##### Supplied data #####

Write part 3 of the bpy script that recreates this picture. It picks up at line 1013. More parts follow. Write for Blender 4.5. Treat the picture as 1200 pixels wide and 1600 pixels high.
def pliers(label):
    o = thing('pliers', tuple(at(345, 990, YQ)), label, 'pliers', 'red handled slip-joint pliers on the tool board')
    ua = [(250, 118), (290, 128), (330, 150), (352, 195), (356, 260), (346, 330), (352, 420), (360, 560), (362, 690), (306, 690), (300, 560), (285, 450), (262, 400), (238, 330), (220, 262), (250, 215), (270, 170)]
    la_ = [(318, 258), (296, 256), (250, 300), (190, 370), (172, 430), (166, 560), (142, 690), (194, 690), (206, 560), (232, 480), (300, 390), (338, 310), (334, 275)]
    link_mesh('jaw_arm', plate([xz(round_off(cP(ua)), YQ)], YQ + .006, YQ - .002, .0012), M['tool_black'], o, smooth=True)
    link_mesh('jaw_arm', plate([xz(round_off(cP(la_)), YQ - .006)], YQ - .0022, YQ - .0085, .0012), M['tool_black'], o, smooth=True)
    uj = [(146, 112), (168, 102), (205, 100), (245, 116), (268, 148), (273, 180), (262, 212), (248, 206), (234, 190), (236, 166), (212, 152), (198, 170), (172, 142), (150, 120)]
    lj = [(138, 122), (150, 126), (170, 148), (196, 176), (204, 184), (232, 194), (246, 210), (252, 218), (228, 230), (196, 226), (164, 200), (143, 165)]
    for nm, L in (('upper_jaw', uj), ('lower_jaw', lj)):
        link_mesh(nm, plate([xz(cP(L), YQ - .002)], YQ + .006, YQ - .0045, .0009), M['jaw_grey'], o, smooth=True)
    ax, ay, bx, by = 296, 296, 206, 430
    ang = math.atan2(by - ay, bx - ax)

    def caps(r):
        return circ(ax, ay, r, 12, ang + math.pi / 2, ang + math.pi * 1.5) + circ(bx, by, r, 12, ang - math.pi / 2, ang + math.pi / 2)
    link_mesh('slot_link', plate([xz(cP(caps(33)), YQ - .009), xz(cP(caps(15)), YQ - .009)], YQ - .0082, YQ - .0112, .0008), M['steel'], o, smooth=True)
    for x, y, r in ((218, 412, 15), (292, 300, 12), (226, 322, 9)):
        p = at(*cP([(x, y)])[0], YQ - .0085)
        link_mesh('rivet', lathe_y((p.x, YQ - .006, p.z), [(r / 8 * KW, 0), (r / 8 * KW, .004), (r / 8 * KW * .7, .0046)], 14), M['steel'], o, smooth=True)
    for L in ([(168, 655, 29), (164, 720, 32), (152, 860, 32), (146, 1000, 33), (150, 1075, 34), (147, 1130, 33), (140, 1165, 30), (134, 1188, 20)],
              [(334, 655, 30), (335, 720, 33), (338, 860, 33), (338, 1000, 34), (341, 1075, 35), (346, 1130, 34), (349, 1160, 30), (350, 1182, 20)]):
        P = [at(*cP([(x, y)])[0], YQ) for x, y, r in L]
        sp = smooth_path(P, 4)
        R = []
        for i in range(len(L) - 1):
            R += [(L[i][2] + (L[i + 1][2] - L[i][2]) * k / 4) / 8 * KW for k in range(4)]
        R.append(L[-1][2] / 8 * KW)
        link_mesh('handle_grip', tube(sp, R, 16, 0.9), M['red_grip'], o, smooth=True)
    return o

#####

- **Exercise**:
Give the listing above again, word for word.

- **Result for this task**:
Write part 3 of the bpy script that recreates this picture. It picks up at line 1013. More parts follow. Write for Blender 4.5. Treat the picture as 1200 pixels wide and 1600 pixels high.
def pliers(label):
    o = thing('pliers', tuple(at(345, 990, YQ)), label, 'pliers', 'red handled slip-joint pliers on the tool board')
    ua = [(250, 118), (290, 128), (330, 150), (352, 195), (356, 260), (346, 330), (352, 420), (360, 560), (362, 690), (306, 690), (300, 560), (285, 450), (262, 400), (238, 330), (220, 262), (250, 215), (270, 170)]
    la_ = [(318, 258), (296, 256), (250, 300), (190, 370), (172, 430), (166, 560), (142, 690), (194, 690), (206, 560), (232, 480), (300, 390), (338, 310), (334, 275)]
    link_mesh('jaw_arm', plate([xz(round_off(cP(ua)), YQ)], YQ + .006, YQ - .002, .0012), M['tool_black'], o, smooth=True)
    link_mesh('jaw_arm', plate([xz(round_off(cP(la_)), YQ - .006)], YQ - .0022, YQ - .0085, .0012), M['tool_black'], o, smooth=True)
    uj = [(146, 112), (168, 102), (205, 100), (245, 116), (268, 148), (273, 180), (262, 212), (248, 206), (234, 190), (236, 166), (212, 152), (198, 170), (172, 142), (150, 120)]
    lj = [(138, 122), (150, 126), (170, 148), (196, 176), (204, 184), (232, 194), (246, 210), (252, 218), (228, 230), (196, 226), (164, 200), (143, 165)]
    for nm, L in (('upper_jaw', uj), ('lower_jaw', lj)):
        link_mesh(nm, plate([xz(cP(L), YQ - .002)], YQ + .006, YQ - .0045, .0009), M['jaw_grey'], o, smooth=True)
    ax, ay, bx, by = 296, 296, 206, 430
    ang = math.atan2(by - ay, bx - ax)

    def caps(r):
        return circ(ax, ay, r, 12, ang + math.pi / 2, ang + math.pi * 1.5) + circ(bx, by, r, 12, ang - math.pi / 2, ang + math.pi / 2)
    link_mesh('slot_link', plate([xz(cP(caps(33)), YQ - .009), xz(cP(caps(15)), YQ - .009)], YQ - .0082, YQ - .0112, .0008), M['steel'], o, smooth=True)
    for x, y, r in ((218, 412, 15), (292, 300, 12), (226, 322, 9)):
        p = at(*cP([(x, y)])[0], YQ - .0085)
        link_mesh('rivet', lathe_y((p.x, YQ - .006, p.z), [(r / 8 * KW, 0), (r / 8 * KW, .004), (r / 8 * KW * .7, .0046)], 14), M['steel'], o, smooth=True)
    for L in ([(168, 655, 29), (164, 720, 32), (152, 860, 32), (146, 1000, 33), (150, 1075, 34), (147, 1130, 33), (140, 1165, 30), (134, 1188, 20)],
              [(334, 655, 30), (335, 720, 33), (338, 860, 33), (338, 1000, 34), (341, 1075, 35), (346, 1130, 34), (349, 1160, 30), (350, 1182, 20)]):
        P = [at(*cP([(x, y)])[0], YQ) for x, y, r in L]
        sp = smooth_path(P, 4)
        R = []
        for i in range(len(L) - 1):
            R += [(L[i][2] + (L[i + 1][2] - L[i][2]) * k / 4) / 8 * KW for k in range(4)]
        R.append(L[-1][2] / 8 * KW)
        link_mesh('handle_grip', tube(sp, R, 16, 0.9), M['red_grip'], o, smooth=True)
    return o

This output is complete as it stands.